Give the material once more, word for word, without any images.

■ COLLECTED MATERIAL ■
------------------------

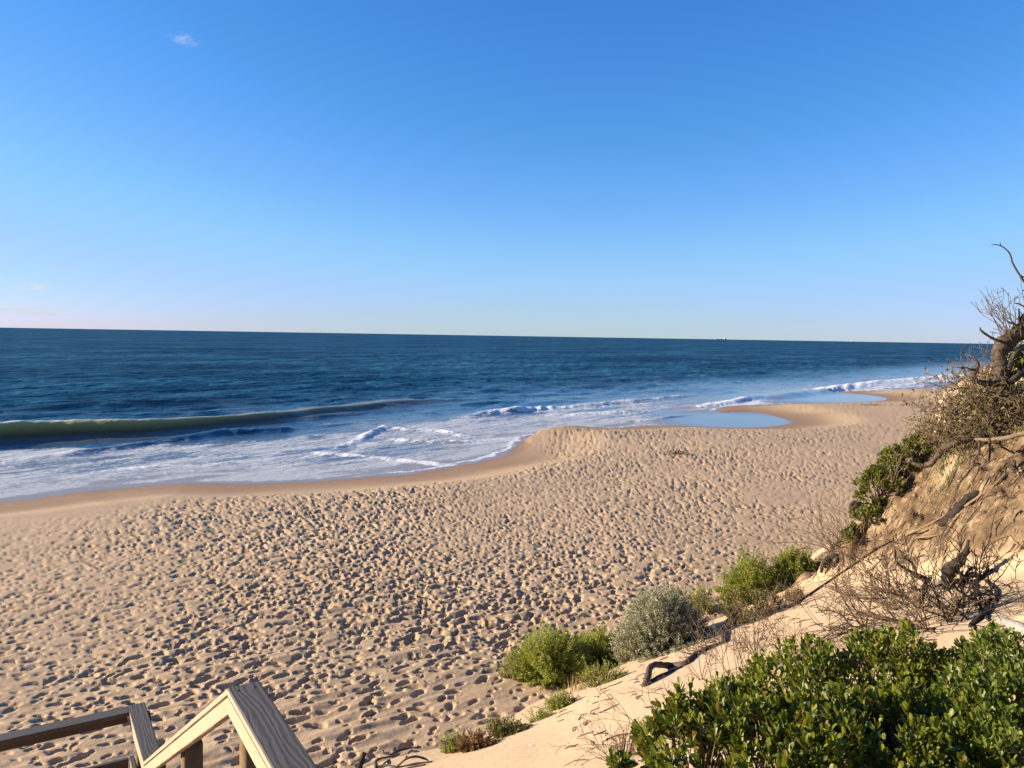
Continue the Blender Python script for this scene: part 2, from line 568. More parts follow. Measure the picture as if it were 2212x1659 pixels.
def water_material():
    m, n, l, b = new_mat('sea_water')
    geo = N(n, 'ShaderNodeNewGeometry'); pos = geo.outputs['Position']
    flat = mapped(n, l, pos, (1, 1, 0))
    al = mapped(n, l, flat, (1, 1, 1), (0, 0, R(-50)))        # x along the shore
    deep = ramp(n, l, noise_tex(n, l, mapped(n, l, al, (0.4, 1, 1)), 0.022, 9, 0.98), [(0.455, (0.0010, 0.021, 0.050)), (0.5, (0.005, 0.051, 0.106)), (0.55, (0.026, 0.098, 0.160))])  # wave light and shade painted in as paler and darker blue streaks
    shallow = (0.17, 0.165, 0.165)
    c = mixc(n, l, attr(n, 'shallow'), deep, shallow)
    c = mixc(n, l, attr(n, 'thin'), c, (0.25, 0.235, 0.235))
    silt_glow = ramp(n, l, attr(n, 'face'), [(0.0, (0.105, 0.092, 0.078)), (0.3, (0.10, 0.070, 0.030)), (0.62, (0.27, 0.195, 0.055)), (1.0, (0.50, 0.42, 0.15))])  # murky brown, with backlit glow painted into the paler upper face
    c = mixc(n, l, attr(n, 'silt_glow'), c, silt_glow)
    # foam: torn lace, streaked along the shore
    f1 = noise_tex(n, l, mapped(n, l, al, (0.55, 1.5, 1)), 0.75, 9, 0.68, 1.1)
    f2 = noise_tex(n, l, mapped(n, l, al, (1, 1.6, 1)), 3.2, 6, 0.65, 0.6)
    fn = mathn(n, l, 'ADD', mathn(n, l, 'MULTIPLY', f1, 0.62), mathn(n, l, 'MULTIPLY', f2, 0.38))
    th = mathn(n, l, 'SUBTRACT', 0.74, mathn(n, l, 'MULTIPLY', attr(n, 'foam'), 0.46))
    fm = maprange(n, l, mathn(n, l, 'SUBTRACT', fn, th), -0.035, 0.07)
    fm = mathn(n, l, 'MULTIPLY', fm, maprange(n, l, attr(n, 'foam'), 0.0, 0.12))
    # whitecaps far out
    wc = noise_tex(n, l, mapped(n, l, al, (0.5, 1, 1)), 0.05, 12, 0.85, 0.3)
    wcm = mathn(n, l, 'MULTIPLY', maprange(n, l, wc, 0.625, 0.67), mathn(n, l, 'MULTIPLY', attr(n, 'open'), 0.55))
    fm = mathn(n, l, 'MAXIMUM', fm, wcm)
    thin = ramp(n, l, f2, [(0.3, (0.30, 0.325, 0.35)), (0.62, (0.47, 0.475, 0.48))])
    foamc = mixc(n, l, mathn(n, l, 'MULTIPLY', attr(n, 'crest'), maprange(n, l, f2, 0.36, 0.58, 0.25, 1.0)), thin, (0.74, 0.735, 0.72))
    c = mixc(n, l, fm, c, foamc)
    l.new(c, b.inputs['Base Color'])
    b.inputs['IOR'].default_value = 1.33
    rough = mathn(n, l, 'ADD', mathn(n, l, 'ADD', 0.10, mathn(n, l, 'MULTIPLY', attr(n, 'open'), 0.16)), mathn(n, l, 'MULTIPLY', mathn(n, l, 'MAXIMUM', fm, mathn(n, l, 'MULTIPLY', attr(n, 'thin'), 0.5)), 0.6))
    l.new(rough, b.inputs['Roughness'])
    l.new(mathn(n, l, 'SUBTRACT', mathn(n, l, 'SUBTRACT', 0.5, mathn(n, l, 'MULTIPLY', attr(n, 'open'), 0.25)), mathn(n, l, 'ADD', mathn(n, l, 'MULTIPLY', attr(n, 'silt_glow'), 0.22), mathn(n, l, 'MULTIPLY', attr(n, 'thin'), 0.36)), clamp=True), b.inputs['Specular IOR Level'])
    # chop: several scales of bump
    w1 = noise_tex(n, l, mapped(n, l, al, (0.45, 1, 1)), 0.9, 5, 0.6, 0.3)
    w2 = noise_tex(n, l, mapped(n, l, al, (0.4, 1, 1)), 0.13, 6, 0.62, 0.3)
    b1 = N(n, 'ShaderNodeBump'); b1.inputs['Distance'].default_value = 0.22
    l.new(mathn(n, l, 'MULTIPLY', attr(n, 'chop'), 1.0), b1.inputs['Strength']); l.new(w1, b1.inputs['Height'])
    b2 = N(n, 'ShaderNodeBump'); b2.inputs['Distance'].default_value = 2.2
    l.new(mathn(n, l, 'MULTIPLY', attr(n, 'open'), 1.0), b2.inputs['Strength']); l.new(w2, b2.inputs['Height']); l.new(b1.outputs[0], b2.inputs['Normal'])
    b3 = N(n, 'ShaderNodeBump'); b3.inputs['Distance'].default_value = 0.10
    l.new(fm, b3.inputs['Strength']); l.new(fn, b3.inputs['Height']); l.new(b2.outputs[0], b3.inputs['Normal'])
    l.new(b3.outputs[0], b.inputs['Normal'])
    # ruffled open water: steep small facets scatter instead of mirroring the horizon
    df = N(n, 'ShaderNodeBsdfDiffuse'); l.new(c, df.inputs['Color']); l.new(b2.outputs[0], df.inputs['Normal'])
    mx = N(n, 'ShaderNodeMixShader'); l.new(mathn(n, l, 'MULTIPLY', attr(n, 'open'), 0.80), mx.inputs[0])
    l.new(b.outputs[0], mx.inputs[1]); l.new(df.outputs[0], mx.inputs[2])
    l.new(mx.outputs[0], n['Material Output'].inputs['Surface'])
    return m


def leaf_material(name, a, bcol, rough=0.45, spec=0.4, trans=0.25, old=None, old_amt=0.04):
    m, n, l, b = new_mat(name)
    geo = N(n, 'ShaderNodeNewGeometry'); oi = N(n, 'ShaderNodeObjectInfo')
    rv = mathn(n, l, 'FRACT', mathn(n, l, 'ADD', geo.outputs['Random Per Island'], oi.outputs['Random']))
    c = ramp(n, l, rv, [(0.0, a), (1.0, bcol)])
    if old:
        rv2 = mathn(n, l, 'FRACT', mathn(n, l, 'MULTIPLY', rv, 13.7))
        c = mixc(n, l, mathn(n, l, 'LESS_THAN', rv2, old_amt), c, old)
    l.new(c, b.inputs['Base Color'])
    b.inputs['Roughness'].default_value = rough
    b.inputs['Specular IOR Level'].default_value = spec
    if trans:
        t = N(n, 'ShaderNodeBsdfTranslucent'); l.new(mixc(n, l, 1.0, c, (1.0, 1.0, 0.45), 'MULTIPLY'), t.inputs['Color'])
        ms = N(n, 'ShaderNodeMixShader'); ms.inputs[0].default_value = trans
        l.new(b.outputs[0], ms.inputs[1]); l.new(t.outputs[0], ms.inputs[2])
        l.new(ms.outputs[0], n['Material Output'].inputs['Surface'])
    return m


def bark_material(name, a, bcol, scale=14, rough=0.85, bump=0.5):
    m, n, l, b = new_mat(name)
    tc = N(n, 'ShaderNodeNewGeometry'); pos = tc.outputs['Position']
    oi = N(n, 'ShaderNodeObjectInfo')
    nz = noise_tex(n, l, pos, scale, 6, 0.65, 0.5)
    c = ramp(n, l, nz, [(0.3, a), (0.7, bcol)])
    l.new(c, b.inputs['Base Color'])
    b.inputs['Roughness'].default_value = rough
    b.inputs['Specular IOR Level'].default_value = 0.2
    bp = N(n, 'ShaderNodeBump'); bp.inputs['Strength'].default_value = bump; bp.inputs['Distance'].default_value = 0.03
    l.new(nz, bp.inputs['Height']); l.new(bp.outputs[0], b.inputs['Normal'])
    return m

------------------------

■ RESULT FOR THIS EXERCISE ■
Continue the Blender Python script for this scene: part 2, from line 568. More parts follow. Measure the picture as if it were 2212x1659 pixels.
def water_material():
    m, n, l, b = new_mat('sea_water')
    geo = N(n, 'ShaderNodeNewGeometry'); pos = geo.outputs['Position']
    flat = mapped(n, l, pos, (1, 1, 0))
    al = mapped(n, l, flat, (1, 1, 1), (0, 0, R(-50)))        # x along the shore
    deep = ramp(n, l, noise_tex(n, l, mapped(n, l, al, (0.4, 1, 1)), 0.022, 9, 0.98), [(0.455, (0.0010, 0.021, 0.050)), (0.5, (0.005, 0.051, 0.106)), (0.55, (0.026, 0.098, 0.160))])  # wave light and shade painted in as paler and darker blue streaks
    shallow = (0.17, 0.165, 0.165)
    c = mixc(n, l, attr(n, 'shallow'), deep, shallow)
    c = mixc(n, l, attr(n, 'thin'), c, (0.25, 0.235, 0.235))
    silt_glow = ramp(n, l, attr(n, 'face'), [(0.0, (0.105, 0.092, 0.078)), (0.3, (0.10, 0.070, 0.030)), (0.62, (0.27, 0.195, 0.055)), (1.0, (0.50, 0.42, 0.15))])  # murky brown, with backlit glow painted into the paler upper face
    c = mixc(n, l, attr(n, 'silt_glow'), c, silt_glow)
    # foam: torn lace, streaked along the shore
    f1 = noise_tex(n, l, mapped(n, l, al, (0.55, 1.5, 1)), 0.75, 9, 0.68, 1.1)
    f2 = noise_tex(n, l, mapped(n, l, al, (1, 1.6, 1)), 3.2, 6, 0.65, 0.6)
    fn = mathn(n, l, 'ADD', mathn(n, l, 'MULTIPLY', f1, 0.62), mathn(n, l, 'MULTIPLY', f2, 0.38))
    th = mathn(n, l, 'SUBTRACT', 0.74, mathn(n, l, 'MULTIPLY', attr(n, 'foam'), 0.46))
    fm = maprange(n, l, mathn(n, l, 'SUBTRACT', fn, th), -0.035, 0.07)
    fm = mathn(n, l, 'MULTIPLY', fm, maprange(n, l, attr(n, 'foam'), 0.0, 0.12))
    # whitecaps far out
    wc = noise_tex(n, l, mapped(n, l, al, (0.5, 1, 1)), 0.05, 12, 0.85, 0.3)
    wcm = mathn(n, l, 'MULTIPLY', maprange(n, l, wc, 0.625, 0.67), mathn(n, l, 'MULTIPLY', attr(n, 'open'), 0.55))
    fm = mathn(n, l, 'MAXIMUM', fm, wcm)
    thin = ramp(n, l, f2, [(0.3, (0.30, 0.325, 0.35)), (0.62, (0.47, 0.475, 0.48))])
    foamc = mixc(n, l, mathn(n, l, 'MULTIPLY', attr(n, 'crest'), maprange(n, l, f2, 0.36, 0.58, 0.25, 1.0)), thin, (0.74, 0.735, 0.72))
    c = mixc(n, l, fm, c, foamc)
    l.new(c, b.inputs['Base Color'])
    b.inputs['IOR'].default_value = 1.33
    rough = mathn(n, l, 'ADD', mathn(n, l, 'ADD', 0.10, mathn(n, l, 'MULTIPLY', attr(n, 'open'), 0.16)), mathn(n, l, 'MULTIPLY', mathn(n, l, 'MAXIMUM', fm, mathn(n, l, 'MULTIPLY', attr(n, 'thin'), 0.5)), 0.6))
    l.new(rough, b.inputs['Roughness'])
    l.new(mathn(n, l, 'SUBTRACT', mathn(n, l, 'SUBTRACT', 0.5, mathn(n, l, 'MULTIPLY', attr(n, 'open'), 0.25)), mathn(n, l, 'ADD', mathn(n, l, 'MULTIPLY', attr(n, 'silt_glow'), 0.22), mathn(n, l, 'MULTIPLY', attr(n, 'thin'), 0.36)), clamp=True), b.inputs['Specular IOR Level'])
    # chop: several scales of bump
    w1 = noise_tex(n, l, mapped(n, l, al, (0.45, 1, 1)), 0.9, 5, 0.6, 0.3)
    w2 = noise_tex(n, l, mapped(n, l, al, (0.4, 1, 1)), 0.13, 6, 0.62, 0.3)
    b1 = N(n, 'ShaderNodeBump'); b1.inputs['Distance'].default_value = 0.22
    l.new(mathn(n, l, 'MULTIPLY', attr(n, 'chop'), 1.0), b1.inputs['Strength']); l.new(w1, b1.inputs['Height'])
    b2 = N(n, 'ShaderNodeBump'); b2.inputs['Distance'].default_value = 2.2
    l.new(mathn(n, l, 'MULTIPLY', attr(n, 'open'), 1.0), b2.inputs['Strength']); l.new(w2, b2.inputs['Height']); l.new(b1.outputs[0], b2.inputs['Normal'])
    b3 = N(n, 'ShaderNodeBump'); b3.inputs['Distance'].default_value = 0.10
    l.new(fm, b3.inputs['Strength']); l.new(fn, b3.inputs['Height']); l.new(b2.outputs[0], b3.inputs['Normal'])
    l.new(b3.outputs[0], b.inputs['Normal'])
    # ruffled open water: steep small facets scatter instead of mirroring the horizon
    df = N(n, 'ShaderNodeBsdfDiffuse'); l.new(c, df.inputs['Color']); l.new(b2.outputs[0], df.inputs['Normal'])
    mx = N(n, 'ShaderNodeMixShader'); l.new(mathn(n, l, 'MULTIPLY', attr(n, 'open'), 0.80), mx.inputs[0])
    l.new(b.outputs[0], mx.inputs[1]); l.new(df.outputs[0], mx.inputs[2])
    l.new(mx.outputs[0], n['Material Output'].inputs['Surface'])
    return m


def leaf_material(name, a, bcol, rough=0.45, spec=0.4, trans=0.25, old=None, old_amt=0.04):
    m, n, l, b = new_mat(name)
    geo = N(n, 'ShaderNodeNewGeometry'); oi = N(n, 'ShaderNodeObjectInfo')
    rv = mathn(n, l, 'FRACT', mathn(n, l, 'ADD', geo.outputs['Random Per Island'], oi.outputs['Random']))
    c = ramp(n, l, rv, [(0.0, a), (1.0, bcol)])
    if old:
        rv2 = mathn(n, l, 'FRACT', mathn(n, l, 'MULTIPLY', rv, 13.7))
        c = mixc(n, l, mathn(n, l, 'LESS_THAN', rv2, old_amt), c, old)
    l.new(c, b.inputs['Base Color'])
    b.inputs['Roughness'].default_value = rough
    b.inputs['Specular IOR Level'].default_value = spec
    if trans:
        t = N(n, 'ShaderNodeBsdfTranslucent'); l.new(mixc(n, l, 1.0, c, (1.0, 1.0, 0.45), 'MULTIPLY'), t.inputs['Color'])
        ms = N(n, 'ShaderNodeMixShader'); ms.inputs[0].default_value = trans
        l.new(b.outputs[0], ms.inputs[1]); l.new(t.outputs[0], ms.inputs[2])
        l.new(ms.outputs[0], n['Material Output'].inputs['Surface'])
    return m


def bark_material(name, a, bcol, scale=14, rough=0.85, bump=0.5):
    m, n, l, b = new_mat(name)
    tc = N(n, 'ShaderNodeNewGeometry'); pos = tc.outputs['Position']
    oi = N(n, 'ShaderNodeObjectInfo')
    nz = noise_tex(n, l, pos, scale, 6, 0.65, 0.5)
    c = ramp(n, l, nz, [(0.3, a), (0.7, bcol)])
    l.new(c, b.inputs['Base Color'])
    b.inputs['Roughness'].default_value = rough
    b.inputs['Specular IOR Level'].default_value = 0.2
    bp = N(n, 'ShaderNodeBump'); bp.inputs['Strength'].default_value = bump; bp.inputs['Distance'].default_value = 0.03
    l.new(nz, bp.inputs['Height']); l.new(bp.outputs[0], b.inputs['Normal'])
    return m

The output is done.